───── COLLECTED DATA ─────
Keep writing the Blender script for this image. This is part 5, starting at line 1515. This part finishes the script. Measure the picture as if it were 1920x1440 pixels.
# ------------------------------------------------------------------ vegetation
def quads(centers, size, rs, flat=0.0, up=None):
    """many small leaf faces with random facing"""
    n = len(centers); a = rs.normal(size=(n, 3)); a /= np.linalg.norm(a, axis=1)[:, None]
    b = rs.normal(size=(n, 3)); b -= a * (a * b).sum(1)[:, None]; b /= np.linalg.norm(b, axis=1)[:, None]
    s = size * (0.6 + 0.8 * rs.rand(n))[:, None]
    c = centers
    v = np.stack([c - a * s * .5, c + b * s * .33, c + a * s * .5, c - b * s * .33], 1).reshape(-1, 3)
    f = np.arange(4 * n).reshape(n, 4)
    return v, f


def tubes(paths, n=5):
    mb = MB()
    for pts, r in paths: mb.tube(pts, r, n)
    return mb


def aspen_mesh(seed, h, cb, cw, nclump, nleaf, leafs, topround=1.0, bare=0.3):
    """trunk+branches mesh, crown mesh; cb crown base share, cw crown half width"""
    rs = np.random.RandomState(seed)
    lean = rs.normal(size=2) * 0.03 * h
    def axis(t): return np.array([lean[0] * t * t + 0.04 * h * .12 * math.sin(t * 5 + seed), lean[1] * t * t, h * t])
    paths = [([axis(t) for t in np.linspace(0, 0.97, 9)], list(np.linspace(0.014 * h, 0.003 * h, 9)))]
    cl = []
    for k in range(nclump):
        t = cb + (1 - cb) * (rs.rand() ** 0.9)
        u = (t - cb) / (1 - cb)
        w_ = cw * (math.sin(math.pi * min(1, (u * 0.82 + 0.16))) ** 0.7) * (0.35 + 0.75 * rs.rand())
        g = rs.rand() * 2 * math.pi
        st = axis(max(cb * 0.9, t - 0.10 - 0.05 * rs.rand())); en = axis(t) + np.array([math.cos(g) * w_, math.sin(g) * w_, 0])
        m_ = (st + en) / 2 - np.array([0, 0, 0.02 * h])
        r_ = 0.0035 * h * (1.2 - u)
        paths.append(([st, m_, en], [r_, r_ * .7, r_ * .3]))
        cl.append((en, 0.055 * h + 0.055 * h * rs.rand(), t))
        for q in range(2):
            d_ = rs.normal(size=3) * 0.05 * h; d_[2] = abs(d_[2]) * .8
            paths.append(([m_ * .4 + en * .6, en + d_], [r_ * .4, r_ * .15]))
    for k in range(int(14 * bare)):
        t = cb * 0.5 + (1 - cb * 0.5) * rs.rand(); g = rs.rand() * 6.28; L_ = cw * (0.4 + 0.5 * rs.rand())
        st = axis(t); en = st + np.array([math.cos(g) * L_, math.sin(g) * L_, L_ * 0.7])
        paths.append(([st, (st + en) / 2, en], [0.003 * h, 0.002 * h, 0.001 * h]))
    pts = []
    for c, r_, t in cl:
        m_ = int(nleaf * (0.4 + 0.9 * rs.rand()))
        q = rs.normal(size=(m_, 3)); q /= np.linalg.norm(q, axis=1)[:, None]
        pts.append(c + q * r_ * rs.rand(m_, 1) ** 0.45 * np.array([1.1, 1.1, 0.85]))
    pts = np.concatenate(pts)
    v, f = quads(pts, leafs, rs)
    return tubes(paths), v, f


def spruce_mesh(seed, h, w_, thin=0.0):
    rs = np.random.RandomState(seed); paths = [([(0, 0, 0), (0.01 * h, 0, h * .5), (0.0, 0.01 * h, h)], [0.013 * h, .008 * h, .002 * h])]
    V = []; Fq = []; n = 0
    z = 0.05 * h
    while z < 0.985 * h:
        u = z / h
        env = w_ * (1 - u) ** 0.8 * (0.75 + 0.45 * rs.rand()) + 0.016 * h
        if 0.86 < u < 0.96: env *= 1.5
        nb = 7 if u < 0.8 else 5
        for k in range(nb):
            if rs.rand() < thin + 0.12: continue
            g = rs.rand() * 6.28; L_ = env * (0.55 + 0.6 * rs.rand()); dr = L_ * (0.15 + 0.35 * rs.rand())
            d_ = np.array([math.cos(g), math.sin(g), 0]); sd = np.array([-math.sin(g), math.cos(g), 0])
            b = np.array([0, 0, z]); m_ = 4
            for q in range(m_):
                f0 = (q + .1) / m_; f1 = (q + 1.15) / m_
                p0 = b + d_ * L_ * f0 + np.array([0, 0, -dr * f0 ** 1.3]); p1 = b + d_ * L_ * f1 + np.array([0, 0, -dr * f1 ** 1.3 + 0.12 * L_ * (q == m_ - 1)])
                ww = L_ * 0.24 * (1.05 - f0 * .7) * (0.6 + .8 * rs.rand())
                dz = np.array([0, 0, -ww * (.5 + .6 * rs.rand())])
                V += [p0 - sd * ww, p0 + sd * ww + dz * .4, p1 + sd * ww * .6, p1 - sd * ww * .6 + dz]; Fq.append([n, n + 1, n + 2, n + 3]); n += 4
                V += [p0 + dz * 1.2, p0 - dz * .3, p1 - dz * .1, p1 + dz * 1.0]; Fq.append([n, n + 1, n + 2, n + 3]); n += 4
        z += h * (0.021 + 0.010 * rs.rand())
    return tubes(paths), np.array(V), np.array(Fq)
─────
Every line above should be written out again exactly as it stands.

=== CORRECT RESULT ===
Keep writing the Blender script for this image. This is part 5, starting at line 1515. This part finishes the script. Measure the picture as if it were 1920x1440 pixels.
# ------------------------------------------------------------------ vegetation
def quads(centers, size, rs, flat=0.0, up=None):
    """many small leaf faces with random facing"""
    n = len(centers); a = rs.normal(size=(n, 3)); a /= np.linalg.norm(a, axis=1)[:, None]
    b = rs.normal(size=(n, 3)); b -= a * (a * b).sum(1)[:, None]; b /= np.linalg.norm(b, axis=1)[:, None]
    s = size * (0.6 + 0.8 * rs.rand(n))[:, None]
    c = centers
    v = np.stack([c - a * s * .5, c + b * s * .33, c + a * s * .5, c - b * s * .33], 1).reshape(-1, 3)
    f = np.arange(4 * n).reshape(n, 4)
    return v, f


def tubes(paths, n=5):
    mb = MB()
    for pts, r in paths: mb.tube(pts, r, n)
    return mb


def aspen_mesh(seed, h, cb, cw, nclump, nleaf, leafs, topround=1.0, bare=0.3):
    """trunk+branches mesh, crown mesh; cb crown base share, cw crown half width"""
    rs = np.random.RandomState(seed)
    lean = rs.normal(size=2) * 0.03 * h
    def axis(t): return np.array([lean[0] * t * t + 0.04 * h * .12 * math.sin(t * 5 + seed), lean[1] * t * t, h * t])
    paths = [([axis(t) for t in np.linspace(0, 0.97, 9)], list(np.linspace(0.014 * h, 0.003 * h, 9)))]
    cl = []
    for k in range(nclump):
        t = cb + (1 - cb) * (rs.rand() ** 0.9)
        u = (t - cb) / (1 - cb)
        w_ = cw * (math.sin(math.pi * min(1, (u * 0.82 + 0.16))) ** 0.7) * (0.35 + 0.75 * rs.rand())
        g = rs.rand() * 2 * math.pi
        st = axis(max(cb * 0.9, t - 0.10 - 0.05 * rs.rand())); en = axis(t) + np.array([math.cos(g) * w_, math.sin(g) * w_, 0])
        m_ = (st + en) / 2 - np.array([0, 0, 0.02 * h])
        r_ = 0.0035 * h * (1.2 - u)
        paths.append(([st, m_, en], [r_, r_ * .7, r_ * .3]))
        cl.append((en, 0.055 * h + 0.055 * h * rs.rand(), t))
        for q in range(2):
            d_ = rs.normal(size=3) * 0.05 * h; d_[2] = abs(d_[2]) * .8
            paths.append(([m_ * .4 + en * .6, en + d_], [r_ * .4, r_ * .15]))
    for k in range(int(14 * bare)):
        t = cb * 0.5 + (1 - cb * 0.5) * rs.rand(); g = rs.rand() * 6.28; L_ = cw * (0.4 + 0.5 * rs.rand())
        st = axis(t); en = st + np.array([math.cos(g) * L_, math.sin(g) * L_, L_ * 0.7])
        paths.append(([st, (st + en) / 2, en], [0.003 * h, 0.002 * h, 0.001 * h]))
    pts = []
    for c, r_, t in cl:
        m_ = int(nleaf * (0.4 + 0.9 * rs.rand()))
        q = rs.normal(size=(m_, 3)); q /= np.linalg.norm(q, axis=1)[:, None]
        pts.append(c + q * r_ * rs.rand(m_, 1) ** 0.45 * np.array([1.1, 1.1, 0.85]))
    pts = np.concatenate(pts)
    v, f = quads(pts, leafs, rs)
    return tubes(paths), v, f


def spruce_mesh(seed, h, w_, thin=0.0):
    rs = np.random.RandomState(seed); paths = [([(0, 0, 0), (0.01 * h, 0, h * .5), (0.0, 0.01 * h, h)], [0.013 * h, .008 * h, .002 * h])]
    V = []; Fq = []; n = 0
    z = 0.05 * h
    while z < 0.985 * h:
        u = z / h
        env = w_ * (1 - u) ** 0.8 * (0.75 + 0.45 * rs.rand()) + 0.016 * h
        if 0.86 < u < 0.96: env *= 1.5
        nb = 7 if u < 0.8 else 5
        for k in range(nb):
            if rs.rand() < thin + 0.12: continue
            g = rs.rand() * 6.28; L_ = env * (0.55 + 0.6 * rs.rand()); dr = L_ * (0.15 + 0.35 * rs.rand())
            d_ = np.array([math.cos(g), math.sin(g), 0]); sd = np.array([-math.sin(g), math.cos(g), 0])
            b = np.array([0, 0, z]); m_ = 4
            for q in range(m_):
                f0 = (q + .1) / m_; f1 = (q + 1.15) / m_
                p0 = b + d_ * L_ * f0 + np.array([0, 0, -dr * f0 ** 1.3]); p1 = b + d_ * L_ * f1 + np.array([0, 0, -dr * f1 ** 1.3 + 0.12 * L_ * (q == m_ - 1)])
                ww = L_ * 0.24 * (1.05 - f0 * .7) * (0.6 + .8 * rs.rand())
                dz = np.array([0, 0, -ww * (.5 + .6 * rs.rand())])
                V += [p0 - sd * ww, p0 + sd * ww + dz * .4, p1 + sd * ww * .6, p1 - sd * ww * .6 + dz]; Fq.append([n, n + 1, n + 2, n + 3]); n += 4
                V += [p0 + dz * 1.2, p0 - dz * .3, p1 - dz * .1, p1 + dz * 1.0]; Fq.append([n, n + 1, n + 2, n + 3]); n += 4
        z += h * (0.021 + 0.010 * rs.rand())
    return tubes(paths), np.array(V), np.array(Fq)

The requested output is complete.